AIM OF THE EXERCISE — Please restate, exactly as written, the lines running from the beginning of the material through the line that has "scn.camera = cam" in it.

***** AVAILABLE DATA *****

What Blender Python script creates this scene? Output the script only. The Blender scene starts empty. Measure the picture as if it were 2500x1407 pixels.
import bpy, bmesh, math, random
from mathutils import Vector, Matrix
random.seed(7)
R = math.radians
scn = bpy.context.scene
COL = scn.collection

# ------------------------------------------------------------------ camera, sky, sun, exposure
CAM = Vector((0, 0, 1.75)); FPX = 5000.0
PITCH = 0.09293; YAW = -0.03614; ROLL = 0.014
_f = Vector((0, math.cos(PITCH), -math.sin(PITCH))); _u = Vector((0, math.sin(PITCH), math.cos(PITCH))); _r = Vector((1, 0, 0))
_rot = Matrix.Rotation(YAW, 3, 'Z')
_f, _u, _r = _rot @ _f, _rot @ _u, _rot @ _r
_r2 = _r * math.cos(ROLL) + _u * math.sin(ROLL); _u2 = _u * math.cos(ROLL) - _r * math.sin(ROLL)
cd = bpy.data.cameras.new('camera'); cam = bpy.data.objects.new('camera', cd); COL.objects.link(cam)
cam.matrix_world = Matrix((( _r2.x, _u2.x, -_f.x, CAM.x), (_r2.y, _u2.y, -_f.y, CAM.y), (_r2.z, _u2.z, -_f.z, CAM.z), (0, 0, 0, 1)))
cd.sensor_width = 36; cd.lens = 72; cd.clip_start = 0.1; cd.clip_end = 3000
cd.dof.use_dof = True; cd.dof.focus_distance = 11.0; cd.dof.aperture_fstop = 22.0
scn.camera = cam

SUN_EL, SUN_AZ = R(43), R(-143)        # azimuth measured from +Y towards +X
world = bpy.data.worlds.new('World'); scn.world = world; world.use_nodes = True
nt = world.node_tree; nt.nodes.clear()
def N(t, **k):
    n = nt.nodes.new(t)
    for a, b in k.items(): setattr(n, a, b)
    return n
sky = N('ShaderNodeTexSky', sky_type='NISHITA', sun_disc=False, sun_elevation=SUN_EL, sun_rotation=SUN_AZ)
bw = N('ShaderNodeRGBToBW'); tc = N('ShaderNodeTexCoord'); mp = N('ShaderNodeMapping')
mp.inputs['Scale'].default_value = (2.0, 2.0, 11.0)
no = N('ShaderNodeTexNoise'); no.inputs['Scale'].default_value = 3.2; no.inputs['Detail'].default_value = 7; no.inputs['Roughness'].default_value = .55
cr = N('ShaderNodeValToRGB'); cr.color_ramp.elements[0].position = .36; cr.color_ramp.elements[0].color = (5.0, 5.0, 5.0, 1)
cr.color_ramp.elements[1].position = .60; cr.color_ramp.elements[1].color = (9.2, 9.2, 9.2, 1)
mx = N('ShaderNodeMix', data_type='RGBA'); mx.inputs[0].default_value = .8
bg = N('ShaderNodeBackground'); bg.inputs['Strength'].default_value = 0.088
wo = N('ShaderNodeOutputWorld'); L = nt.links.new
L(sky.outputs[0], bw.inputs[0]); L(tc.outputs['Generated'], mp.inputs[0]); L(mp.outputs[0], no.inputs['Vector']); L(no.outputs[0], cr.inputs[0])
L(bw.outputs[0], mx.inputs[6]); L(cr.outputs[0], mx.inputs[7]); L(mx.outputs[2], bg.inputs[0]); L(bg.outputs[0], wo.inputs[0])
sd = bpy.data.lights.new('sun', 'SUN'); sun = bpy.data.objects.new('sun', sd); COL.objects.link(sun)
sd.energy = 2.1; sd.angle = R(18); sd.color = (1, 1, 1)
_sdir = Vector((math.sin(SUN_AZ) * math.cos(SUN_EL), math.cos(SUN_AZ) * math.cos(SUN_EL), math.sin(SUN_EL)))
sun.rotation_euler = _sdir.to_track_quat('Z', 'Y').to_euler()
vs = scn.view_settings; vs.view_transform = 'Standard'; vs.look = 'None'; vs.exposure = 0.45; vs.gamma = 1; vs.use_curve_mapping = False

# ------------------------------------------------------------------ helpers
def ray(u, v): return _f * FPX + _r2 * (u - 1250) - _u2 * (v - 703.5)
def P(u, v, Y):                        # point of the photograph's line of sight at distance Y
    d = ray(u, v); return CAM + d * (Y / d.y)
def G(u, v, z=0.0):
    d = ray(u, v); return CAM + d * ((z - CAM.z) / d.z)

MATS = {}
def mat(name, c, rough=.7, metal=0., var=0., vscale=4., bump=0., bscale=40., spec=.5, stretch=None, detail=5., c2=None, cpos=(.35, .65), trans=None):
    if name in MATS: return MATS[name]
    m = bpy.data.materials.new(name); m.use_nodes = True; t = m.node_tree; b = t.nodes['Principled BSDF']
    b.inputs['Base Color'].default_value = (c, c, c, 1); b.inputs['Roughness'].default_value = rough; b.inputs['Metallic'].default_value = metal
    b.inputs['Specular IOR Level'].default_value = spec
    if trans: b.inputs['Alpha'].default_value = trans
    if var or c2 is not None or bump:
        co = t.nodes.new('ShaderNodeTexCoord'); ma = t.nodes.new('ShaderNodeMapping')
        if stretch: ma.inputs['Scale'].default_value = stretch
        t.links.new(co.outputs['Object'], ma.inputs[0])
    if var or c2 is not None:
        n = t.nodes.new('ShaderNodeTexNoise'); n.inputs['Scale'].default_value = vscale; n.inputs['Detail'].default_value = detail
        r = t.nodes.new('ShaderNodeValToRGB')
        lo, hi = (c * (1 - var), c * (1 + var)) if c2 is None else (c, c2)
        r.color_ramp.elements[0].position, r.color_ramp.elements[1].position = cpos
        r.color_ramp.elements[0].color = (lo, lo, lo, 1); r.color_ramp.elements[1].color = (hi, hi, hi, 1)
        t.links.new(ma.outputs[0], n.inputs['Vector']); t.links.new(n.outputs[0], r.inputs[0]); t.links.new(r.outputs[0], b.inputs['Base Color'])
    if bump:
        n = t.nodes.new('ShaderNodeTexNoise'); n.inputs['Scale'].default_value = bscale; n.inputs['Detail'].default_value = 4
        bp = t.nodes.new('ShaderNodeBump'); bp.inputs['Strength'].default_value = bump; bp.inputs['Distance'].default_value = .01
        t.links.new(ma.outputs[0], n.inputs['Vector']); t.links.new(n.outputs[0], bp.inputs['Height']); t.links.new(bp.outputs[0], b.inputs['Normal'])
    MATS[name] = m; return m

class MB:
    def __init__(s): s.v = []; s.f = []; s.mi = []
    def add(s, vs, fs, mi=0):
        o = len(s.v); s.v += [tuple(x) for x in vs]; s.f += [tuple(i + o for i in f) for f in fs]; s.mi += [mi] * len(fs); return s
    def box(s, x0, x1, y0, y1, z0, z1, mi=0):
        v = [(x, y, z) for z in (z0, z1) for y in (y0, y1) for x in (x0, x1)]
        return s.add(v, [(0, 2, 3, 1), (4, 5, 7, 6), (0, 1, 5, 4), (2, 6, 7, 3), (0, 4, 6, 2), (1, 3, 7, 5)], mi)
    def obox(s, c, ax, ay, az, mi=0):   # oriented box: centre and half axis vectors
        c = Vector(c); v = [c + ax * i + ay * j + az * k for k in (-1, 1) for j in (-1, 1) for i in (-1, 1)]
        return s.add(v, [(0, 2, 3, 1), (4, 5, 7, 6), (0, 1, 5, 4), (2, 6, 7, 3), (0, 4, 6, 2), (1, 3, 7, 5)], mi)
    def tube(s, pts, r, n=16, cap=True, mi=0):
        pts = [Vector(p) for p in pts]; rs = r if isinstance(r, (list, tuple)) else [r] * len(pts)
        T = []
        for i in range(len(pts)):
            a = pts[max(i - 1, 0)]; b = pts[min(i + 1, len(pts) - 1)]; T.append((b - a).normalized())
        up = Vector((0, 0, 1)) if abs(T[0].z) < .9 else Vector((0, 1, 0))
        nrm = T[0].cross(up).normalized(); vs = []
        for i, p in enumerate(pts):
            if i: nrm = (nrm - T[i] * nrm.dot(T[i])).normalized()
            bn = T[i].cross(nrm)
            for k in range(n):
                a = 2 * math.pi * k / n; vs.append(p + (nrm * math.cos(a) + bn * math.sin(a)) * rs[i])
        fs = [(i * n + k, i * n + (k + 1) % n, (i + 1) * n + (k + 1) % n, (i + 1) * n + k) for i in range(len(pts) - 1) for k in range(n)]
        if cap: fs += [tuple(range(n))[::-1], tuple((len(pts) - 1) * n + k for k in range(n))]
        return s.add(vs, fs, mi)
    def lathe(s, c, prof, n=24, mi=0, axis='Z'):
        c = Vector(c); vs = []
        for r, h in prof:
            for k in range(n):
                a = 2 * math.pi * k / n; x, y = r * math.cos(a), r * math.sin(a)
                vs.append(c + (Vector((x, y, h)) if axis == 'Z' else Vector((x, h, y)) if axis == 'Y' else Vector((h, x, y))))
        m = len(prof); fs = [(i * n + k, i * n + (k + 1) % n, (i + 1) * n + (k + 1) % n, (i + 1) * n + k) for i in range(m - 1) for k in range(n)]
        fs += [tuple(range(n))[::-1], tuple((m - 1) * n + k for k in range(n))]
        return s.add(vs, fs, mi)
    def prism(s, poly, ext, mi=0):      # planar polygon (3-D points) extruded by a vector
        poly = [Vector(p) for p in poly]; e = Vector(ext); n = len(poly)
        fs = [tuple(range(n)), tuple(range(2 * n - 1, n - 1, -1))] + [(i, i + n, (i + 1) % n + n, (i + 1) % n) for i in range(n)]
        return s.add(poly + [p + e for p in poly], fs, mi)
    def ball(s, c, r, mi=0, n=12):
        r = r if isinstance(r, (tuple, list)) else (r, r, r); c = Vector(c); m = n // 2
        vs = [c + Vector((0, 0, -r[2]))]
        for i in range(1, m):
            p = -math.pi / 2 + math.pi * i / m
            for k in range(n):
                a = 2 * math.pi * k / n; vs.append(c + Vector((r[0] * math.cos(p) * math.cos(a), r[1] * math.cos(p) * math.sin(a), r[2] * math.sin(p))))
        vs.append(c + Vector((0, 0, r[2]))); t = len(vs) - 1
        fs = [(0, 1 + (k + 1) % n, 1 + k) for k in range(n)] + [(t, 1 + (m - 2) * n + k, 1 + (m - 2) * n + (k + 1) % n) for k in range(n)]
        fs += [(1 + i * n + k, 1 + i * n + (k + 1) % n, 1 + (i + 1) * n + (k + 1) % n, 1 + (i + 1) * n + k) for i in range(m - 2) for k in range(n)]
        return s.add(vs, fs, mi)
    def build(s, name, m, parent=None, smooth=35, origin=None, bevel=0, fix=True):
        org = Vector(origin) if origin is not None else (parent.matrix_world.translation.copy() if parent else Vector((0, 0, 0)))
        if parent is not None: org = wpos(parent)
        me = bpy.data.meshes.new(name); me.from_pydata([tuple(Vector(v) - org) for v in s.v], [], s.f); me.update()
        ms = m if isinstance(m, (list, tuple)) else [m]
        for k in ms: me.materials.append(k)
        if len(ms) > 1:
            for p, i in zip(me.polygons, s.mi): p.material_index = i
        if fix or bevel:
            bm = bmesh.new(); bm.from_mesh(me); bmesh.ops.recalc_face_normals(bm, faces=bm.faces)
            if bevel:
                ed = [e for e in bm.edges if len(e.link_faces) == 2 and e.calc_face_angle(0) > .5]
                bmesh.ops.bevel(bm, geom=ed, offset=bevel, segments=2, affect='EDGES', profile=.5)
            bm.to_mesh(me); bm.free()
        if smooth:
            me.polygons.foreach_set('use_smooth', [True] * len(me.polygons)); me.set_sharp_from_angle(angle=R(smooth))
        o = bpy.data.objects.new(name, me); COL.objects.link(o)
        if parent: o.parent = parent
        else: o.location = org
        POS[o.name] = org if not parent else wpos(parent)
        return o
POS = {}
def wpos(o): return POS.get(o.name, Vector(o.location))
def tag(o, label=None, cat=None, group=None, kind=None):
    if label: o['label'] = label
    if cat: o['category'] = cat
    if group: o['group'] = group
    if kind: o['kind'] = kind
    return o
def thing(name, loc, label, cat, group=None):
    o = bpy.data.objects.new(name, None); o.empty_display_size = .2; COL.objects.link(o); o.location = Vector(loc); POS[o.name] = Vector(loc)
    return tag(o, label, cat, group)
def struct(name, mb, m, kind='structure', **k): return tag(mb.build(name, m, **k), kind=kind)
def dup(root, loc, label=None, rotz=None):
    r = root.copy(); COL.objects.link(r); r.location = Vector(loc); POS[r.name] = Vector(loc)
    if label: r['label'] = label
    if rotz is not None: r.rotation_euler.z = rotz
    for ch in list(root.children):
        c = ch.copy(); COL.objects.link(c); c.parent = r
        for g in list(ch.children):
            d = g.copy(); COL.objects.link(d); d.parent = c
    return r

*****

RIGHT ANSWER —
What Blender Python script creates this scene? Output the script only. The Blender scene starts empty. Measure the picture as if it were 2500x1407 pixels.
import bpy, bmesh, math, random
from mathutils import Vector, Matrix
random.seed(7)
R = math.radians
scn = bpy.context.scene
COL = scn.collection

# ------------------------------------------------------------------ camera, sky, sun, exposure
CAM = Vector((0, 0, 1.75)); FPX = 5000.0
PITCH = 0.09293; YAW = -0.03614; ROLL = 0.014
_f = Vector((0, math.cos(PITCH), -math.sin(PITCH))); _u = Vector((0, math.sin(PITCH), math.cos(PITCH))); _r = Vector((1, 0, 0))
_rot = Matrix.Rotation(YAW, 3, 'Z')
_f, _u, _r = _rot @ _f, _rot @ _u, _rot @ _r
_r2 = _r * math.cos(ROLL) + _u * math.sin(ROLL); _u2 = _u * math.cos(ROLL) - _r * math.sin(ROLL)
cd = bpy.data.cameras.new('camera'); cam = bpy.data.objects.new('camera', cd); COL.objects.link(cam)
cam.matrix_world = Matrix((( _r2.x, _u2.x, -_f.x, CAM.x), (_r2.y, _u2.y, -_f.y, CAM.y), (_r2.z, _u2.z, -_f.z, CAM.z), (0, 0, 0, 1)))
cd.sensor_width = 36; cd.lens = 72; cd.clip_start = 0.1; cd.clip_end = 3000
cd.dof.use_dof = True; cd.dof.focus_distance = 11.0; cd.dof.aperture_fstop = 22.0
scn.camera = cam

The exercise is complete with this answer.